M, I was not thinking of Brazil when I wrote that because

1. guessing the motive behind the Brazilian decision is hard for me, and

2. I simply happened to look at the picture from the other extreme.

Movements of great destruction have always begun with somebody's freedom. This includes the freedom to assemble people together, wear a moustache and wave a fist, carry a gun, fly a plane, drop a bomb, press a button. Some of those freedoms come with a flag, national anthem, badges, carefully nurtured images of pride ........ complicated things that people seem to have lost the freedom to fully grasp even though they are captive to the notion of freedom.

I don't make excuses for anybody, and I am not arguing from logic that looks at first-order outcomes. I am looking from an intuitive place where I know I am not clever enough to understand consequences.
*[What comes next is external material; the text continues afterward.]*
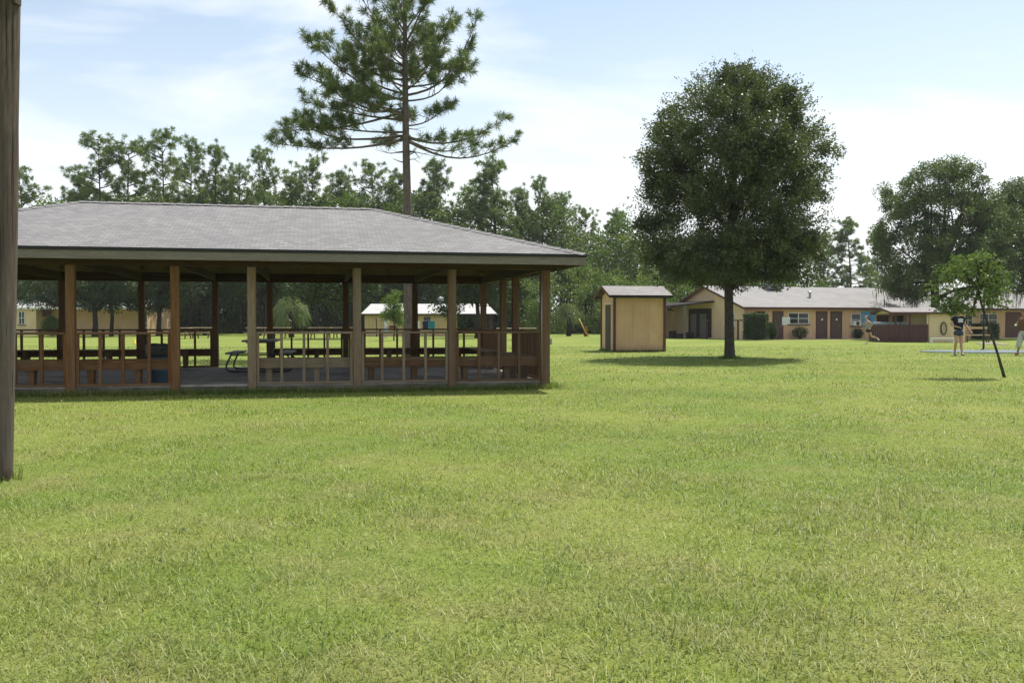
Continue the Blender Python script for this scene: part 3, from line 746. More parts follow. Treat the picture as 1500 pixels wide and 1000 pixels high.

We sometimes see common ground where there is none. A culture that worships its individual who has conflicting ideas of freedom may arm wrestle with a culture that worships its society which has conflicting ideas of freedom. Neither will ever be free, I suspect, as long as their arms are intertwined. Nor will they be free until they are free of beliefs.

A God serves a purpose to someone. Urine serves a purpose to someone. Urinating on someone's God serves a purpose to someone. Google and Youtube serve a purpose to someone. Somewhere in this sacred, urinary, technological, information soup is the belief that we understand freedom, and can package and distribute it. After all, we have technology, and it may be the savior many have been waiting for.

Perhaps the people of Iraq have freedom now. I have no way to know. But I know a little about the suffering caused by the argument to get there.

Who profited? Am I free to really know?